Where a line contains the string "empty", copy that line.

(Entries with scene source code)

════════════════

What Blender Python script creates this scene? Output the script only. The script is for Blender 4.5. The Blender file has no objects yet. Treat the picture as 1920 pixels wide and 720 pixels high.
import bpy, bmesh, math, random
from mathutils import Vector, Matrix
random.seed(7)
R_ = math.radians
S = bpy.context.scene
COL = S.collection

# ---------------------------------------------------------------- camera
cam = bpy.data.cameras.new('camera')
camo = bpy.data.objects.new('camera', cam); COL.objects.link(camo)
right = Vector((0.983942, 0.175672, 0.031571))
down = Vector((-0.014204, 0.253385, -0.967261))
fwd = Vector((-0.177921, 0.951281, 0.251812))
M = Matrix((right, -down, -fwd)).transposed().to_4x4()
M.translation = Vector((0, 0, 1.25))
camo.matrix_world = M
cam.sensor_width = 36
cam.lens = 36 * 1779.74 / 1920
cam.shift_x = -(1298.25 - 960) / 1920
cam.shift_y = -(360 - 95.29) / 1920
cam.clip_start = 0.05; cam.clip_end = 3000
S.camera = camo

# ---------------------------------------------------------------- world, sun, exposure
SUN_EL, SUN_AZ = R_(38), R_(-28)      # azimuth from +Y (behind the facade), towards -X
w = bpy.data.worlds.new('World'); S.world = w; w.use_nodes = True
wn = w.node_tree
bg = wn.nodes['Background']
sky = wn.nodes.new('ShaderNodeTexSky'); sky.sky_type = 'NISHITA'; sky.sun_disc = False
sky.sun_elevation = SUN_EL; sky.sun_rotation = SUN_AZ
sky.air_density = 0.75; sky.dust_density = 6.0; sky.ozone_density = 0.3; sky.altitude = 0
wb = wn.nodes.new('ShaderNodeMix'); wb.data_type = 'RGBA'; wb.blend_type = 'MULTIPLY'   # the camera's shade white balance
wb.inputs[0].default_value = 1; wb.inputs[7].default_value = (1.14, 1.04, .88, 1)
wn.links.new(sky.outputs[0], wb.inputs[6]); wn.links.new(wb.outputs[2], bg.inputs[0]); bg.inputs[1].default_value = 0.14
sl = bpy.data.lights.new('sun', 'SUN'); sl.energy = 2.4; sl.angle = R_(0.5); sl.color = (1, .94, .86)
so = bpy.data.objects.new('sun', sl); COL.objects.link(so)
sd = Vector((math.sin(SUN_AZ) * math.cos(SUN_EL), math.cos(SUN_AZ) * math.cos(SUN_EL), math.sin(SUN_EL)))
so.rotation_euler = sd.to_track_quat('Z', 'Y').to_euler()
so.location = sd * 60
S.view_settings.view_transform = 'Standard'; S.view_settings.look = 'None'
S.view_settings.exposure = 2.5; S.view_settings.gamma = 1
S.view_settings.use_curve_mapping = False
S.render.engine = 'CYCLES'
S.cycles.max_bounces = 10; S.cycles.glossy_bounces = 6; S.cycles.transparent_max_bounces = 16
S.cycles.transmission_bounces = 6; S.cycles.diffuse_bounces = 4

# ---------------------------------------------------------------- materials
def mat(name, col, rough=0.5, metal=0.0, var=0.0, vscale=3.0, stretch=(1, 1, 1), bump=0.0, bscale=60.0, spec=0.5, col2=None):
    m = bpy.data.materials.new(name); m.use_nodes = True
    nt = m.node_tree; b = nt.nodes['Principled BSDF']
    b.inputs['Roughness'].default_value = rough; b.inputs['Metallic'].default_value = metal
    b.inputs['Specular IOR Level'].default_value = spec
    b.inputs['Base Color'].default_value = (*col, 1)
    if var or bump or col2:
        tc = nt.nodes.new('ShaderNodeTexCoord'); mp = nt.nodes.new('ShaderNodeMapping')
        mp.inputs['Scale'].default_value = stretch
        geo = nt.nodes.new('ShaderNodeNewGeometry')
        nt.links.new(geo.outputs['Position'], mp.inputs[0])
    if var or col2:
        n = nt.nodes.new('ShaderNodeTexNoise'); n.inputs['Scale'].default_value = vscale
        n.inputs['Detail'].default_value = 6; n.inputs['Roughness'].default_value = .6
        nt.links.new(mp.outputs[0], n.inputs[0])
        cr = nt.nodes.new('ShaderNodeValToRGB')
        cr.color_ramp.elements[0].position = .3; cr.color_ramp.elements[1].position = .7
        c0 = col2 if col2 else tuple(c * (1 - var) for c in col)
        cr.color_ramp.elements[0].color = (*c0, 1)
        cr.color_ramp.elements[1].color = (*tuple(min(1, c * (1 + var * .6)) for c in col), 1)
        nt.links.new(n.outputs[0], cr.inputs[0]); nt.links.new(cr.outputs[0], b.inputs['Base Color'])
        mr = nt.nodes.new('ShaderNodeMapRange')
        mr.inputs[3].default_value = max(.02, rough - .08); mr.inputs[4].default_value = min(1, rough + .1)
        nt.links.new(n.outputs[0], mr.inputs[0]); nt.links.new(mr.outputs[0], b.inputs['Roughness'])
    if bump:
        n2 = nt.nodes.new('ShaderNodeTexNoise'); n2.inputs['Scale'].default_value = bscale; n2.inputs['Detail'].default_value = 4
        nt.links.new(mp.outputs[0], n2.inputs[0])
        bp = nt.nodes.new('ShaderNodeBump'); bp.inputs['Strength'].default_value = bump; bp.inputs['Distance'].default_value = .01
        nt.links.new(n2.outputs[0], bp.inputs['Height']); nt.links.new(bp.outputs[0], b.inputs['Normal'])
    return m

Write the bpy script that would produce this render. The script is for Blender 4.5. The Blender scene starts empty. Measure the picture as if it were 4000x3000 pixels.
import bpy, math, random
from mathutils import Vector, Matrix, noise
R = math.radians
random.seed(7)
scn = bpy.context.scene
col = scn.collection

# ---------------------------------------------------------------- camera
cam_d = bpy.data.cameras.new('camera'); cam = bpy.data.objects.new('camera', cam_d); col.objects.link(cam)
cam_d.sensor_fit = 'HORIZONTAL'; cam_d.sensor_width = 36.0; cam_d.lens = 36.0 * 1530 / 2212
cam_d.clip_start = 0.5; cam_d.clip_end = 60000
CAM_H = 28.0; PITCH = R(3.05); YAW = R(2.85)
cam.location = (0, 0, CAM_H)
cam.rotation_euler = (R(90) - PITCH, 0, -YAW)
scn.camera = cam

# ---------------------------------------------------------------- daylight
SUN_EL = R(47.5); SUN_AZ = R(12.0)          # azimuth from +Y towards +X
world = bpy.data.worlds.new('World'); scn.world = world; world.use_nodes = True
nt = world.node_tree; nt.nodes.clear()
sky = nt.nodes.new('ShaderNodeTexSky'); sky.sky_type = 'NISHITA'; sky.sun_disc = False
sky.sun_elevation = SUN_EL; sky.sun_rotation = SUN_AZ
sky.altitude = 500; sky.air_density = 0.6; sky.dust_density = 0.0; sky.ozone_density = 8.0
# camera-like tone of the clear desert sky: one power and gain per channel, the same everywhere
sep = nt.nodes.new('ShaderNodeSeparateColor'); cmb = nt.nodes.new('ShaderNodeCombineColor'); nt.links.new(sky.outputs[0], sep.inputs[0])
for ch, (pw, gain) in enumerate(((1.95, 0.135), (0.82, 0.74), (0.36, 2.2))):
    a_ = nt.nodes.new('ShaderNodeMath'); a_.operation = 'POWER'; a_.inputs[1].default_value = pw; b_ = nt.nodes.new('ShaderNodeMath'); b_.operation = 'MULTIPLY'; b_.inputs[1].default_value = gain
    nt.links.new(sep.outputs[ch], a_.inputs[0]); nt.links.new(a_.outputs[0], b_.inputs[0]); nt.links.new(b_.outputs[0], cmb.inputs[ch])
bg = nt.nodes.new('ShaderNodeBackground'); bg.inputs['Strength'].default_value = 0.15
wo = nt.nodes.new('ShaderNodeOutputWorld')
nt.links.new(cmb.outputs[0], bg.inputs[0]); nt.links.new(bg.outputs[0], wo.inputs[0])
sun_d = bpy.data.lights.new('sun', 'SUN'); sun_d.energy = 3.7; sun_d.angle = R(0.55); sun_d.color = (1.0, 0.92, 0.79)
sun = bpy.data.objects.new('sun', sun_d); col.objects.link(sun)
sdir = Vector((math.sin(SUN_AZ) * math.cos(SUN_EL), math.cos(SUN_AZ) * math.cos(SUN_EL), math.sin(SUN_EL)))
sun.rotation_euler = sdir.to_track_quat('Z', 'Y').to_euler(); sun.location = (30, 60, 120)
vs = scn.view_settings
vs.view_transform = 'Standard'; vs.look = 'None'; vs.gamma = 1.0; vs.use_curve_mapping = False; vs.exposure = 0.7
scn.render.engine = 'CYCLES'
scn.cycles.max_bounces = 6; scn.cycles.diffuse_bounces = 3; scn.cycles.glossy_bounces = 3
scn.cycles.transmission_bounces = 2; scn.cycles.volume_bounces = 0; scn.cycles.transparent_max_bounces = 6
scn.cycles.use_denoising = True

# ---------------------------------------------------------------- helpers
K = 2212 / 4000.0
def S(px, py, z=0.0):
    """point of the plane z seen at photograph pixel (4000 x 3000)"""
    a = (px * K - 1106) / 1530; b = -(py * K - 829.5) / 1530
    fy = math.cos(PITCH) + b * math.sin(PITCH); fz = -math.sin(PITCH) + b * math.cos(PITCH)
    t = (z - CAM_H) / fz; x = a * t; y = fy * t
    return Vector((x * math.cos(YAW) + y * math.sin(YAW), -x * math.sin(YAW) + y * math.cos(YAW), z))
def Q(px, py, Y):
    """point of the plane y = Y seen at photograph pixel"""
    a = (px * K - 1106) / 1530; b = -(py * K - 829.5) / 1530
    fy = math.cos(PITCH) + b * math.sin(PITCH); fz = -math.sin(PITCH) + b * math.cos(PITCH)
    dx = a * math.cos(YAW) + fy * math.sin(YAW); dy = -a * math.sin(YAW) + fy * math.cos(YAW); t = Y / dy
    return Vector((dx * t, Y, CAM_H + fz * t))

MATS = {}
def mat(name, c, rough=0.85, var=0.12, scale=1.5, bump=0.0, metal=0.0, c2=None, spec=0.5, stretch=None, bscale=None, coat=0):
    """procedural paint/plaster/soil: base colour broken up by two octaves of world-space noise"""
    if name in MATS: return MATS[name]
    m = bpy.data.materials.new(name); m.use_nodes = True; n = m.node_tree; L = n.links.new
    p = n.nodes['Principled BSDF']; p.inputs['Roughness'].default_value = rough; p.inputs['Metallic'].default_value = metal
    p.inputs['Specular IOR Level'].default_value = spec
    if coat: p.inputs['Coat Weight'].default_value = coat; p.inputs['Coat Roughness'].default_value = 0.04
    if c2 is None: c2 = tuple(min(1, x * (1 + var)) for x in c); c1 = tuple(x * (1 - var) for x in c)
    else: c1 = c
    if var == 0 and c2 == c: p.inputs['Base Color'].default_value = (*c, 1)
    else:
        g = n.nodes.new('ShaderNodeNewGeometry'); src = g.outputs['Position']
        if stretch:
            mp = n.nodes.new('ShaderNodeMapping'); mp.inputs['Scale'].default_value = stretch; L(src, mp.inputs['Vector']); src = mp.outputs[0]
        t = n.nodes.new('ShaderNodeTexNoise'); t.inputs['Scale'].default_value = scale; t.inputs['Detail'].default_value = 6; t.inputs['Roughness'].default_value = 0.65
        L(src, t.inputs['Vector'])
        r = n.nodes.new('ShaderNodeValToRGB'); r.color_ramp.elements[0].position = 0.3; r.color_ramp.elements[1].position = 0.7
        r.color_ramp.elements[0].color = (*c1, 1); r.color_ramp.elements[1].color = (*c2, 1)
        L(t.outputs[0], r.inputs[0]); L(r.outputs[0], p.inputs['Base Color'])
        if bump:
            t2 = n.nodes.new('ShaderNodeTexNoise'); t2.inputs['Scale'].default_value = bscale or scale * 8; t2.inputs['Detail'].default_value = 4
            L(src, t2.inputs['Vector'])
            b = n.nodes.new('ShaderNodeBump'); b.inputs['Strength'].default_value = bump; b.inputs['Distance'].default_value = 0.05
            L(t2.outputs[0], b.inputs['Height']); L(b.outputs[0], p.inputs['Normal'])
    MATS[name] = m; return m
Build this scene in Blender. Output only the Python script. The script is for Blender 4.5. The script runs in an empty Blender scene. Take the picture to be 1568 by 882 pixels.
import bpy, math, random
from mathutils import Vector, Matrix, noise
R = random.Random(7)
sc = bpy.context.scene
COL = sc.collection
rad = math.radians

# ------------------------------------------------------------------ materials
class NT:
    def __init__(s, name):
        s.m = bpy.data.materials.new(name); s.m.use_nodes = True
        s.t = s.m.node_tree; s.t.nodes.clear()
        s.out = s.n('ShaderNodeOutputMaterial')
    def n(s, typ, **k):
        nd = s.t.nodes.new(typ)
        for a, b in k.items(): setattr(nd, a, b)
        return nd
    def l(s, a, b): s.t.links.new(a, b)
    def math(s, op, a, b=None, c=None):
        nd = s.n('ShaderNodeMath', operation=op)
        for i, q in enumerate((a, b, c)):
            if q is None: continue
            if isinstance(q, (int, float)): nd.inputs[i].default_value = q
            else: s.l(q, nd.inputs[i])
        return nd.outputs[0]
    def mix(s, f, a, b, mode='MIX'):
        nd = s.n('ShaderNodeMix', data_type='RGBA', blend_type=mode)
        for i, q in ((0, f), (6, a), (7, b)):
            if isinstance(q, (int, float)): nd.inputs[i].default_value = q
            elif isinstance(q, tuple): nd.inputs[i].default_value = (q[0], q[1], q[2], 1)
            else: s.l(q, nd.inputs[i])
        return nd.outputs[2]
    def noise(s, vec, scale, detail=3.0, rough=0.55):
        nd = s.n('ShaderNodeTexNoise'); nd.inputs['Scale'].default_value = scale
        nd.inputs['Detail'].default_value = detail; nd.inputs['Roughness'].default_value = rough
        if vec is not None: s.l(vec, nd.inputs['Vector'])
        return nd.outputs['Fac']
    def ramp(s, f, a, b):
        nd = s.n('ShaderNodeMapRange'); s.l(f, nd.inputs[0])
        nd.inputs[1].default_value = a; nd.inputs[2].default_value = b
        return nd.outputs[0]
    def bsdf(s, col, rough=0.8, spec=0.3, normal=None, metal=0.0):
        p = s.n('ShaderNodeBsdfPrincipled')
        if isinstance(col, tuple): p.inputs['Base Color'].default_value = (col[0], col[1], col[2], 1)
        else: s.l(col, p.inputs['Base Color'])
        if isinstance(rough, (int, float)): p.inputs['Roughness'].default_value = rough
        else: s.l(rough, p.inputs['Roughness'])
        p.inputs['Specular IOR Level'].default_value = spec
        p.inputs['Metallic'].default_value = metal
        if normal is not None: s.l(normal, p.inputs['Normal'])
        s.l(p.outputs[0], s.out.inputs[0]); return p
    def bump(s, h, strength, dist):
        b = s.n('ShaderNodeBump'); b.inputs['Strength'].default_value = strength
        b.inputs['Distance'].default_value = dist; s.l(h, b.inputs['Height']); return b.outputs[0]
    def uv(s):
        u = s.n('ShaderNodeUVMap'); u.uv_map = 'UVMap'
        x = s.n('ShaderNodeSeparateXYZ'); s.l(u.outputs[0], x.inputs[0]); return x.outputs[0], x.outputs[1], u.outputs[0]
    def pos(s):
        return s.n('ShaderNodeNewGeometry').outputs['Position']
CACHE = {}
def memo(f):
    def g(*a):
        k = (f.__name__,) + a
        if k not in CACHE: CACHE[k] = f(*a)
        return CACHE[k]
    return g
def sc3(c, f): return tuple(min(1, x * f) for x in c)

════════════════

▶ TASK RESULT:
Write the bpy script that would produce this render. The script is for Blender 4.5. The Blender scene starts empty. Measure the picture as if it were 4000x3000 pixels.
Build this scene in Blender. Output only the Python script. The script is for Blender 4.5. The script runs in an empty Blender scene. Take the picture to be 1568 by 882 pixels.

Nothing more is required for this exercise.